### RAW DATA:
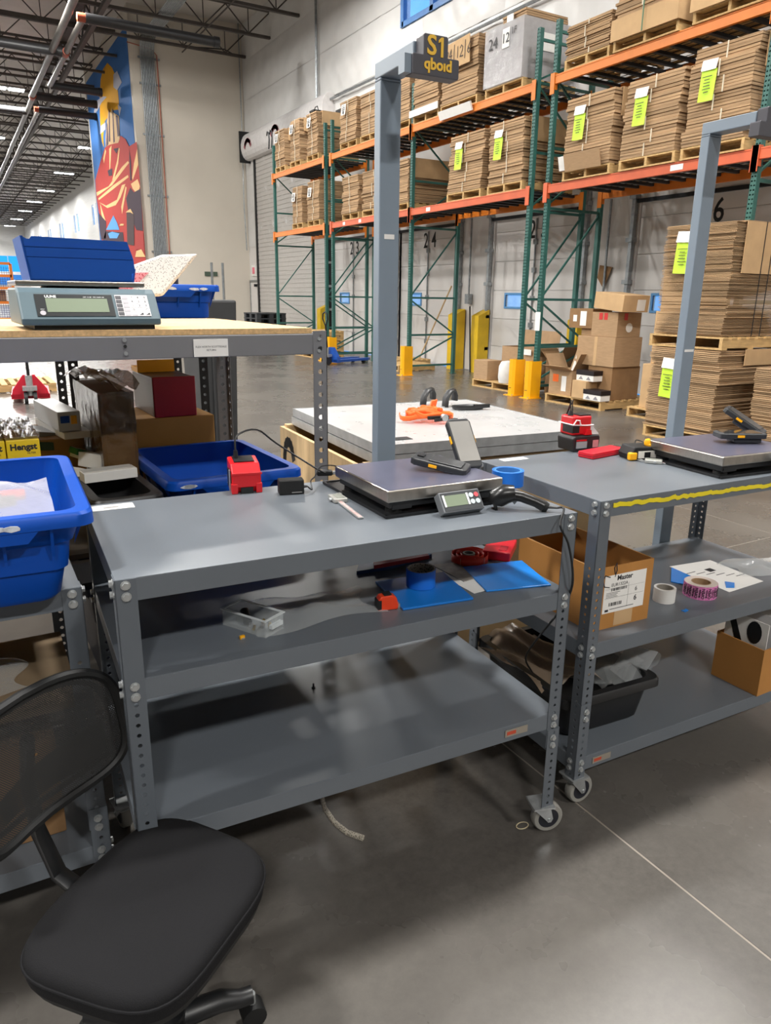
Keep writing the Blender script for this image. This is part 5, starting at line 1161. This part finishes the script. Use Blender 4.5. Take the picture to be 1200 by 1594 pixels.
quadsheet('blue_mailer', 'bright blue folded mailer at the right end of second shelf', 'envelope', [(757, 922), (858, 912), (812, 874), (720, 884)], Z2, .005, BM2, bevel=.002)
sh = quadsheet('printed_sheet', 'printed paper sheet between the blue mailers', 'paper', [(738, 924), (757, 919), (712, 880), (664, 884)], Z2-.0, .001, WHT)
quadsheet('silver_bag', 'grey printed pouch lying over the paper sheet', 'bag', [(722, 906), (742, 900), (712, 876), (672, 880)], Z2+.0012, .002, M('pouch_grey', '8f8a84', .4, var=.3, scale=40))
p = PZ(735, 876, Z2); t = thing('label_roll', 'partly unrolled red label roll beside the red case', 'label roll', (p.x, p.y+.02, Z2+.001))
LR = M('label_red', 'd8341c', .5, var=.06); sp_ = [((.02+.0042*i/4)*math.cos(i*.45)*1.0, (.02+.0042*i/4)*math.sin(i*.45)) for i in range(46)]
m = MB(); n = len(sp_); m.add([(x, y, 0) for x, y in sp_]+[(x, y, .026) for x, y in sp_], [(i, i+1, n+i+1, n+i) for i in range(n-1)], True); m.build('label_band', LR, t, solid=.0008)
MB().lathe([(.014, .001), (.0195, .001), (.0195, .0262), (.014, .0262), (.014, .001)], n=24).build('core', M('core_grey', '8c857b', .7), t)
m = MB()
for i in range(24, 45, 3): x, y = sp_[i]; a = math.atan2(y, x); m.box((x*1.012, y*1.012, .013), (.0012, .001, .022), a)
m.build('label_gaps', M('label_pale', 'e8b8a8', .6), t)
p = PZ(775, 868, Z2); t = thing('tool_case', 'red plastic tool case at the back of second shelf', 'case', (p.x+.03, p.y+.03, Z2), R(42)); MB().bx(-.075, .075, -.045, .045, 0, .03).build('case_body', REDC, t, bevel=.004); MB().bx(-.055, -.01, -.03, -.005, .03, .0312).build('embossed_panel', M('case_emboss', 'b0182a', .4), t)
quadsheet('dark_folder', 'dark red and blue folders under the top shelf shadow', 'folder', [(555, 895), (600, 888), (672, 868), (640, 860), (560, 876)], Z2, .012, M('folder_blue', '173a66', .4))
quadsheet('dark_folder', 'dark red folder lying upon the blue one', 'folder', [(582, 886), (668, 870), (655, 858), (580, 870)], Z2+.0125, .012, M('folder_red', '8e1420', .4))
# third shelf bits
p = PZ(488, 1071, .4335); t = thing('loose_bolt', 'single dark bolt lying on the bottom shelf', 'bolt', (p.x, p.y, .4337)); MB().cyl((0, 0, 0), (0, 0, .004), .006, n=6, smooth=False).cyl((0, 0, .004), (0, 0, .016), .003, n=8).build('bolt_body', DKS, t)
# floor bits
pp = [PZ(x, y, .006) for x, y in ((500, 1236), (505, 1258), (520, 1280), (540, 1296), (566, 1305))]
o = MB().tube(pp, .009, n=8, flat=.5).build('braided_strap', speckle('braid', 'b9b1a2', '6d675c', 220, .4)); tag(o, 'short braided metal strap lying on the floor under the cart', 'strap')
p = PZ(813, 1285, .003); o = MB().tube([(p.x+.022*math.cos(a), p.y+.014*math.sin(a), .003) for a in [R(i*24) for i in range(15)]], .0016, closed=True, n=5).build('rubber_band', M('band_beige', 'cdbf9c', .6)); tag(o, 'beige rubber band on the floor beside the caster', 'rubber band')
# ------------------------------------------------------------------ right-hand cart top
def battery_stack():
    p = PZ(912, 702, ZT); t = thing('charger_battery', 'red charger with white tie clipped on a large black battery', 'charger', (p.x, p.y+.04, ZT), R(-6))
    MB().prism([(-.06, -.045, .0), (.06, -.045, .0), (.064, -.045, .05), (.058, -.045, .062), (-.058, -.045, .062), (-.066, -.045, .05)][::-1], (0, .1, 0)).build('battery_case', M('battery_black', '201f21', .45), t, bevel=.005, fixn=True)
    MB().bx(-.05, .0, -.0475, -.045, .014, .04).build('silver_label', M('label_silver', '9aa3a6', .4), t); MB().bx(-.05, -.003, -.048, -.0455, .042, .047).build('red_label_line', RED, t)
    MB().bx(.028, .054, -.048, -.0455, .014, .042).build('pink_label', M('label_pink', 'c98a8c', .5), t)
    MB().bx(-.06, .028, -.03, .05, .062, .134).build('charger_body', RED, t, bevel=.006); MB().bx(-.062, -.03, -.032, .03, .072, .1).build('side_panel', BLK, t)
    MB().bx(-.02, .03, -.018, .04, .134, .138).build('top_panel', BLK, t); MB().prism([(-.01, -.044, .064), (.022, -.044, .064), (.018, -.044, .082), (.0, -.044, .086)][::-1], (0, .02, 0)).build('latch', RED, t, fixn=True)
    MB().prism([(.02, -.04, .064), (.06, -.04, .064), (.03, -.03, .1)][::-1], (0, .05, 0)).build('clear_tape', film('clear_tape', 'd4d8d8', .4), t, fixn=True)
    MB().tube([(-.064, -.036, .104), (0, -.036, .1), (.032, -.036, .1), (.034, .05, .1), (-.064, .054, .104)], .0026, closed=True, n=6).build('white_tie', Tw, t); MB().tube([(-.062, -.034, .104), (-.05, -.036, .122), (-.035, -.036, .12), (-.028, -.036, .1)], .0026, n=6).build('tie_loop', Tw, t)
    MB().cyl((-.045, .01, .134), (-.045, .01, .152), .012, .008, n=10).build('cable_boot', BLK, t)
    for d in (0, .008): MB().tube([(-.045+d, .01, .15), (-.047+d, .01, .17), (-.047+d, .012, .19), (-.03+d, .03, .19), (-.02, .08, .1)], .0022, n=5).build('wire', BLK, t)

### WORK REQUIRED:
Copy the material exactly. Do not include the pictures.

### FINISHED EXERCISE:
Keep writing the Blender script for this image. This is part 5, starting at line 1161. This part finishes the script. Use Blender 4.5. Take the picture to be 1200 by 1594 pixels.
quadsheet('blue_mailer', 'bright blue folded mailer at the right end of second shelf', 'envelope', [(757, 922), (858, 912), (812, 874), (720, 884)], Z2, .005, BM2, bevel=.002)
sh = quadsheet('printed_sheet', 'printed paper sheet between the blue mailers', 'paper', [(738, 924), (757, 919), (712, 880), (664, 884)], Z2-.0, .001, WHT)
quadsheet('silver_bag', 'grey printed pouch lying over the paper sheet', 'bag', [(722, 906), (742, 900), (712, 876), (672, 880)], Z2+.0012, .002, M('pouch_grey', '8f8a84', .4, var=.3, scale=40))
p = PZ(735, 876, Z2); t = thing('label_roll', 'partly unrolled red label roll beside the red case', 'label roll', (p.x, p.y+.02, Z2+.001))
LR = M('label_red', 'd8341c', .5, var=.06); sp_ = [((.02+.0042*i/4)*math.cos(i*.45)*1.0, (.02+.0042*i/4)*math.sin(i*.45)) for i in range(46)]
m = MB(); n = len(sp_); m.add([(x, y, 0) for x, y in sp_]+[(x, y, .026) for x, y in sp_], [(i, i+1, n+i+1, n+i) for i in range(n-1)], True); m.build('label_band', LR, t, solid=.0008)
MB().lathe([(.014, .001), (.0195, .001), (.0195, .0262), (.014, .0262), (.014, .001)], n=24).build('core', M('core_grey', '8c857b', .7), t)
m = MB()
for i in range(24, 45, 3): x, y = sp_[i]; a = math.atan2(y, x); m.box((x*1.012, y*1.012, .013), (.0012, .001, .022), a)
m.build('label_gaps', M('label_pale', 'e8b8a8', .6), t)
p = PZ(775, 868, Z2); t = thing('tool_case', 'red plastic tool case at the back of second shelf', 'case', (p.x+.03, p.y+.03, Z2), R(42)); MB().bx(-.075, .075, -.045, .045, 0, .03).build('case_body', REDC, t, bevel=.004); MB().bx(-.055, -.01, -.03, -.005, .03, .0312).build('embossed_panel', M('case_emboss', 'b0182a', .4), t)
quadsheet('dark_folder', 'dark red and blue folders under the top shelf shadow', 'folder', [(555, 895), (600, 888), (672, 868), (640, 860), (560, 876)], Z2, .012, M('folder_blue', '173a66', .4))
quadsheet('dark_folder', 'dark red folder lying upon the blue one', 'folder', [(582, 886), (668, 870), (655, 858), (580, 870)], Z2+.0125, .012, M('folder_red', '8e1420', .4))
# third shelf bits
p = PZ(488, 1071, .4335); t = thing('loose_bolt', 'single dark bolt lying on the bottom shelf', 'bolt', (p.x, p.y, .4337)); MB().cyl((0, 0, 0), (0, 0, .004), .006, n=6, smooth=False).cyl((0, 0, .004), (0, 0, .016), .003, n=8).build('bolt_body', DKS, t)
# floor bits
pp = [PZ(x, y, .006) for x, y in ((500, 1236), (505, 1258), (520, 1280), (540, 1296), (566, 1305))]
o = MB().tube(pp, .009, n=8, flat=.5).build('braided_strap', speckle('braid', 'b9b1a2', '6d675c', 220, .4)); tag(o, 'short braided metal strap lying on the floor under the cart', 'strap')
p = PZ(813, 1285, .003); o = MB().tube([(p.x+.022*math.cos(a), p.y+.014*math.sin(a), .003) for a in [R(i*24) for i in range(15)]], .0016, closed=True, n=5).build('rubber_band', M('band_beige', 'cdbf9c', .6)); tag(o, 'beige rubber band on the floor beside the caster', 'rubber band')
# ------------------------------------------------------------------ right-hand cart top
def battery_stack():
    p = PZ(912, 702, ZT); t = thing('charger_battery', 'red charger with white tie clipped on a large black battery', 'charger', (p.x, p.y+.04, ZT), R(-6))
    MB().prism([(-.06, -.045, .0), (.06, -.045, .0), (.064, -.045, .05), (.058, -.045, .062), (-.058, -.045, .062), (-.066, -.045, .05)][::-1], (0, .1, 0)).build('battery_case', M('battery_black', '201f21', .45), t, bevel=.005, fixn=True)
    MB().bx(-.05, .0, -.0475, -.045, .014, .04).build('silver_label', M('label_silver', '9aa3a6', .4), t); MB().bx(-.05, -.003, -.048, -.0455, .042, .047).build('red_label_line', RED, t)
    MB().bx(.028, .054, -.048, -.0455, .014, .042).build('pink_label', M('label_pink', 'c98a8c', .5), t)
    MB().bx(-.06, .028, -.03, .05, .062, .134).build('charger_body', RED, t, bevel=.006); MB().bx(-.062, -.03, -.032, .03, .072, .1).build('side_panel', BLK, t)
    MB().bx(-.02, .03, -.018, .04, .134, .138).build('top_panel', BLK, t); MB().prism([(-.01, -.044, .064), (.022, -.044, .064), (.018, -.044, .082), (.0, -.044, .086)][::-1], (0, .02, 0)).build('latch', RED, t, fixn=True)
    MB().prism([(.02, -.04, .064), (.06, -.04, .064), (.03, -.03, .1)][::-1], (0, .05, 0)).build('clear_tape', film('clear_tape', 'd4d8d8', .4), t, fixn=True)
    MB().tube([(-.064, -.036, .104), (0, -.036, .1), (.032, -.036, .1), (.034, .05, .1), (-.064, .054, .104)], .0026, closed=True, n=6).build('white_tie', Tw, t); MB().tube([(-.062, -.034, .104), (-.05, -.036, .122), (-.035, -.036, .12), (-.028, -.036, .1)], .0026, n=6).build('tie_loop', Tw, t)
    MB().cyl((-.045, .01, .134), (-.045, .01, .152), .012, .008, n=10).build('cable_boot', BLK, t)
    for d in (0, .008): MB().tube([(-.045+d, .01, .15), (-.047+d, .01, .17), (-.047+d, .012, .19), (-.03+d, .03, .19), (-.02, .08, .1)], .0022, n=5).build('wire', BLK, t)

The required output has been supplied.